:: Information shown

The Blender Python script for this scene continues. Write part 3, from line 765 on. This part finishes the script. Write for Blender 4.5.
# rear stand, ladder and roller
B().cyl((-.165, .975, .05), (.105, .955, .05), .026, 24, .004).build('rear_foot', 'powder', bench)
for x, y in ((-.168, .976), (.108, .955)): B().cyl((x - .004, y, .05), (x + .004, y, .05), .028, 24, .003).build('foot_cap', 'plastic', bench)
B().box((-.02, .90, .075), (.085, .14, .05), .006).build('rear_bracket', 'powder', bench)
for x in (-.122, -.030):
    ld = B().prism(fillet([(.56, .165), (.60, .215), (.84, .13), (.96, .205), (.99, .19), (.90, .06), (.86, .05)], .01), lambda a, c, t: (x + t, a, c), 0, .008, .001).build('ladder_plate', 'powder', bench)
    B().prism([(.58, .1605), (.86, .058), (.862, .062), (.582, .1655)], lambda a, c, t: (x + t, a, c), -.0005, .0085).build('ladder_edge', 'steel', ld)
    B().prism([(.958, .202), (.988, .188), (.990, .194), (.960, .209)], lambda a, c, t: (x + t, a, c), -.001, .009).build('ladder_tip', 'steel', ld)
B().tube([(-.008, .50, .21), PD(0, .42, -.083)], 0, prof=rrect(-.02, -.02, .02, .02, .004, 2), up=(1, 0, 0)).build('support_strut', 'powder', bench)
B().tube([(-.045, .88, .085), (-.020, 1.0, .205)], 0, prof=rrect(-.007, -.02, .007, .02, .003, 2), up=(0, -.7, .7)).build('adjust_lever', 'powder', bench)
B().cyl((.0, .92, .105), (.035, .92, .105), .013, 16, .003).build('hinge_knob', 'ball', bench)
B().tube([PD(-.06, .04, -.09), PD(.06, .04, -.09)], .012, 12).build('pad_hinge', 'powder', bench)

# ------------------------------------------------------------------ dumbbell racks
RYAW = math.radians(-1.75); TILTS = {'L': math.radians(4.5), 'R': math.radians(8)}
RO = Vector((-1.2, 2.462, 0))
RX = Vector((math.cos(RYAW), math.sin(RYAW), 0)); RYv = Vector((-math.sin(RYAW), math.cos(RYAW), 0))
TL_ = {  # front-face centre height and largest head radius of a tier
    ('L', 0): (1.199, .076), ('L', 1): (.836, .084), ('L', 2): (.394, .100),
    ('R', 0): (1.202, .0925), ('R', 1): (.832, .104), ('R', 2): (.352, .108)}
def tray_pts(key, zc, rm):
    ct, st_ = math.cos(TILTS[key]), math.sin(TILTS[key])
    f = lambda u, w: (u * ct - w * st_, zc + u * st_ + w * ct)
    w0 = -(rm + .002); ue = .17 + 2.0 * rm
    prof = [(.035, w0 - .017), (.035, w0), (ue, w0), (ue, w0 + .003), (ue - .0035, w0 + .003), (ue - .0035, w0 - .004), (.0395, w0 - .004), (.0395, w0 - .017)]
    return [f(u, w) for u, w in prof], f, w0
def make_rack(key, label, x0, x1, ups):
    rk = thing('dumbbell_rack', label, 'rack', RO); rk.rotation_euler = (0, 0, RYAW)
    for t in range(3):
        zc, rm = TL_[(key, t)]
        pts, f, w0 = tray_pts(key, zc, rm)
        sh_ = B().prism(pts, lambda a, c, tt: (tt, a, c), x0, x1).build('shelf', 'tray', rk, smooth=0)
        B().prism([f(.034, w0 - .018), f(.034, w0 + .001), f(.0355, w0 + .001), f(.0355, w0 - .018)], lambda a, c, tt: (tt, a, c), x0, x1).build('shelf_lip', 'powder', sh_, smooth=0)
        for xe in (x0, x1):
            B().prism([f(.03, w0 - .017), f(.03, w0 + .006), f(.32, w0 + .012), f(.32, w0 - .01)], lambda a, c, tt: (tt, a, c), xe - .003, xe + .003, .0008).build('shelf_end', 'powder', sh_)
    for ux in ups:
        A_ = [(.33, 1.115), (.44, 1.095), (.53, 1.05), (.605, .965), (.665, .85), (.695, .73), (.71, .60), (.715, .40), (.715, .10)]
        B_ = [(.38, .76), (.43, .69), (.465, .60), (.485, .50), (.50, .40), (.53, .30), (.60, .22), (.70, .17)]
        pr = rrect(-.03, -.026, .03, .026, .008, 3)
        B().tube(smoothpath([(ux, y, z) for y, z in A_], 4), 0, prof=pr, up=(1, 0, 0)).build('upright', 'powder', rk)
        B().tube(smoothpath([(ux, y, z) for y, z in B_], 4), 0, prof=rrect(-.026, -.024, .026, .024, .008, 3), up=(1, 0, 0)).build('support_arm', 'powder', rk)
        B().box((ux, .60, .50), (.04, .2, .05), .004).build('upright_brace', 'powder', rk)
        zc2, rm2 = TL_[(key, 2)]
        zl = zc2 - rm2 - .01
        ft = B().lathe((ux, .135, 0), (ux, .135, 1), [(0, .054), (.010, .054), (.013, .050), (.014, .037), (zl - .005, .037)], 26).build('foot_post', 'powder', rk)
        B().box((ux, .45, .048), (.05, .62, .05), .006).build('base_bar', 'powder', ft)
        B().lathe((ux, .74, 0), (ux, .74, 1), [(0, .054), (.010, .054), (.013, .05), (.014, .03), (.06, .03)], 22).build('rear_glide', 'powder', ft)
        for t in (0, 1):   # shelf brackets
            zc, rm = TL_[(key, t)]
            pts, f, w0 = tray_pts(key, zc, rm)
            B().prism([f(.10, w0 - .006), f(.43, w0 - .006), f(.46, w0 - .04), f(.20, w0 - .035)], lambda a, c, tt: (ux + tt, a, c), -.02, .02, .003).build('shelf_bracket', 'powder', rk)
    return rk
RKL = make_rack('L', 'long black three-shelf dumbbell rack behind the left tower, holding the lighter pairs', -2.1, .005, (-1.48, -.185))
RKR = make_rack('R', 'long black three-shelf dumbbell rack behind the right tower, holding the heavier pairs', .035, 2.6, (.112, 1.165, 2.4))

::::

→ What you need to do: Copy out each line above, character for character.

→ Finished answer:
The Blender Python script for this scene continues. Write part 3, from line 765 on. This part finishes the script. Write for Blender 4.5.
# rear stand, ladder and roller
B().cyl((-.165, .975, .05), (.105, .955, .05), .026, 24, .004).build('rear_foot', 'powder', bench)
for x, y in ((-.168, .976), (.108, .955)): B().cyl((x - .004, y, .05), (x + .004, y, .05), .028, 24, .003).build('foot_cap', 'plastic', bench)
B().box((-.02, .90, .075), (.085, .14, .05), .006).build('rear_bracket', 'powder', bench)
for x in (-.122, -.030):
    ld = B().prism(fillet([(.56, .165), (.60, .215), (.84, .13), (.96, .205), (.99, .19), (.90, .06), (.86, .05)], .01), lambda a, c, t: (x + t, a, c), 0, .008, .001).build('ladder_plate', 'powder', bench)
    B().prism([(.58, .1605), (.86, .058), (.862, .062), (.582, .1655)], lambda a, c, t: (x + t, a, c), -.0005, .0085).build('ladder_edge', 'steel', ld)
    B().prism([(.958, .202), (.988, .188), (.990, .194), (.960, .209)], lambda a, c, t: (x + t, a, c), -.001, .009).build('ladder_tip', 'steel', ld)
B().tube([(-.008, .50, .21), PD(0, .42, -.083)], 0, prof=rrect(-.02, -.02, .02, .02, .004, 2), up=(1, 0, 0)).build('support_strut', 'powder', bench)
B().tube([(-.045, .88, .085), (-.020, 1.0, .205)], 0, prof=rrect(-.007, -.02, .007, .02, .003, 2), up=(0, -.7, .7)).build('adjust_lever', 'powder', bench)
B().cyl((.0, .92, .105), (.035, .92, .105), .013, 16, .003).build('hinge_knob', 'ball', bench)
B().tube([PD(-.06, .04, -.09), PD(.06, .04, -.09)], .012, 12).build('pad_hinge', 'powder', bench)

# ------------------------------------------------------------------ dumbbell racks
RYAW = math.radians(-1.75); TILTS = {'L': math.radians(4.5), 'R': math.radians(8)}
RO = Vector((-1.2, 2.462, 0))
RX = Vector((math.cos(RYAW), math.sin(RYAW), 0)); RYv = Vector((-math.sin(RYAW), math.cos(RYAW), 0))
TL_ = {  # front-face centre height and largest head radius of a tier
    ('L', 0): (1.199, .076), ('L', 1): (.836, .084), ('L', 2): (.394, .100),
    ('R', 0): (1.202, .0925), ('R', 1): (.832, .104), ('R', 2): (.352, .108)}
def tray_pts(key, zc, rm):
    ct, st_ = math.cos(TILTS[key]), math.sin(TILTS[key])
    f = lambda u, w: (u * ct - w * st_, zc + u * st_ + w * ct)
    w0 = -(rm + .002); ue = .17 + 2.0 * rm
    prof = [(.035, w0 - .017), (.035, w0), (ue, w0), (ue, w0 + .003), (ue - .0035, w0 + .003), (ue - .0035, w0 - .004), (.0395, w0 - .004), (.0395, w0 - .017)]
    return [f(u, w) for u, w in prof], f, w0
def make_rack(key, label, x0, x1, ups):
    rk = thing('dumbbell_rack', label, 'rack', RO); rk.rotation_euler = (0, 0, RYAW)
    for t in range(3):
        zc, rm = TL_[(key, t)]
        pts, f, w0 = tray_pts(key, zc, rm)
        sh_ = B().prism(pts, lambda a, c, tt: (tt, a, c), x0, x1).build('shelf', 'tray', rk, smooth=0)
        B().prism([f(.034, w0 - .018), f(.034, w0 + .001), f(.0355, w0 + .001), f(.0355, w0 - .018)], lambda a, c, tt: (tt, a, c), x0, x1).build('shelf_lip', 'powder', sh_, smooth=0)
        for xe in (x0, x1):
            B().prism([f(.03, w0 - .017), f(.03, w0 + .006), f(.32, w0 + .012), f(.32, w0 - .01)], lambda a, c, tt: (tt, a, c), xe - .003, xe + .003, .0008).build('shelf_end', 'powder', sh_)
    for ux in ups:
        A_ = [(.33, 1.115), (.44, 1.095), (.53, 1.05), (.605, .965), (.665, .85), (.695, .73), (.71, .60), (.715, .40), (.715, .10)]
        B_ = [(.38, .76), (.43, .69), (.465, .60), (.485, .50), (.50, .40), (.53, .30), (.60, .22), (.70, .17)]
        pr = rrect(-.03, -.026, .03, .026, .008, 3)
        B().tube(smoothpath([(ux, y, z) for y, z in A_], 4), 0, prof=pr, up=(1, 0, 0)).build('upright', 'powder', rk)
        B().tube(smoothpath([(ux, y, z) for y, z in B_], 4), 0, prof=rrect(-.026, -.024, .026, .024, .008, 3), up=(1, 0, 0)).build('support_arm', 'powder', rk)
        B().box((ux, .60, .50), (.04, .2, .05), .004).build('upright_brace', 'powder', rk)
        zc2, rm2 = TL_[(key, 2)]
        zl = zc2 - rm2 - .01
        ft = B().lathe((ux, .135, 0), (ux, .135, 1), [(0, .054), (.010, .054), (.013, .050), (.014, .037), (zl - .005, .037)], 26).build('foot_post', 'powder', rk)
        B().box((ux, .45, .048), (.05, .62, .05), .006).build('base_bar', 'powder', ft)
        B().lathe((ux, .74, 0), (ux, .74, 1), [(0, .054), (.010, .054), (.013, .05), (.014, .03), (.06, .03)], 22).build('rear_glide', 'powder', ft)
        for t in (0, 1):   # shelf brackets
            zc, rm = TL_[(key, t)]
            pts, f, w0 = tray_pts(key, zc, rm)
            B().prism([f(.10, w0 - .006), f(.43, w0 - .006), f(.46, w0 - .04), f(.20, w0 - .035)], lambda a, c, tt: (ux + tt, a, c), -.02, .02, .003).build('shelf_bracket', 'powder', rk)
    return rk
RKL = make_rack('L', 'long black three-shelf dumbbell rack behind the left tower, holding the lighter pairs', -2.1, .005, (-1.48, -.185))
RKR = make_rack('R', 'long black three-shelf dumbbell rack behind the right tower, holding the heavier pairs', .035, 2.6, (.112, 1.165, 2.4))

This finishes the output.